After a while the singer seemed to be dedicating her songs to my friend. Each time she sang of love she looked at him with a look that Juliet would have reserved for Romeo. My friend flattered by this attention was at his flirtatious best. She began to wrap her arms around him like an octopus in the mating season. Yassi began to get edgy. The accompanist had stopped playing and was trying to delicately extract her and the more he tried the more firmly she held on. My friend while in the process of being strangled had now moved from flattered to embarrassed, and a distinctly hunted expression was beginning to manifest itself on his face. He finally broke free and made a dash for the observation car with his VVIP guests. The singer dashed after him, Yassi dashed after the singer, and the accompanist sat at the bar and looked on with a “I told you so” expression on his face. My friend from within the sanctuary of the observation car could see a wrestling match in progress between Yassi and the singer. Yassi seemed to be in a losing battle. Realizing this, our Romeo returned to his Juliet and while trying to calm her down steered the contestants back to the dining area.

Yassi by now battle scarred bearing the scratches of the singer’s long nails had pushed aside all thoughts of enjoying the train ride and the scenery. He had arrived at the point where he didn’t give a toss for scenery. In the meantime, our singer now safely ensconced in the buffet car began to declare her undying love for Romeo with all the power of her well-endowed lungs. Yassi returned to the fray to calm her down. My friend was desperately attempting to stay out of her loving embrace, the hunted expression was now permanently frozen on his features.
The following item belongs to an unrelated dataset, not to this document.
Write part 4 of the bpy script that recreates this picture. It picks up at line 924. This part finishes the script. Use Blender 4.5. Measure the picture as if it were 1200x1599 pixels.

Realizing that this was now going to turn into another chase sequence, Yassi with the help of Romeo came up with a bright idea. Romeo moved towards the end of the train and the guard’s van with the singer hot on his heels. Yassi taking up the rear guard, lured her into the guard’s van. They quickly reversed positions and emerged from the compartment firmly shutting the door behind them.

This story should have ended here, but unfortunately both our heroes had failed to mention to the guard the circumstances which led to their consigning the lady to the Guard’s van and he had at the sounds of distress very gallantly released the lady from her confines. The first indication our heroes had of this was when the lady appeared at the entrance to the carriage, by this time she had divested herself of her upper garments and clad in her lingerie which by some miracle of gravity held in her natural bounties. She looked straight at my friend and said, “I want to love you,” (please note for the sake of decorum I have replaced the actual word used with the word love). My friend took off like an arrow shot from a bow. Yassi, with a timely tackle resumed his bout of wrestling, and the pianist played on. This game of hide and seek had continued for quite a while, but thankfully subsiding as they got closer to their destination and the spirits had left the lady. The passengers alighted a happy bunch oblivious to the drama that had taken place a carriage away. My friend disembarked looking much older than he was when he began this journey. It took some persuasion on my part to convince Yassi that the term “The Show Must Go On” applies to trains as well.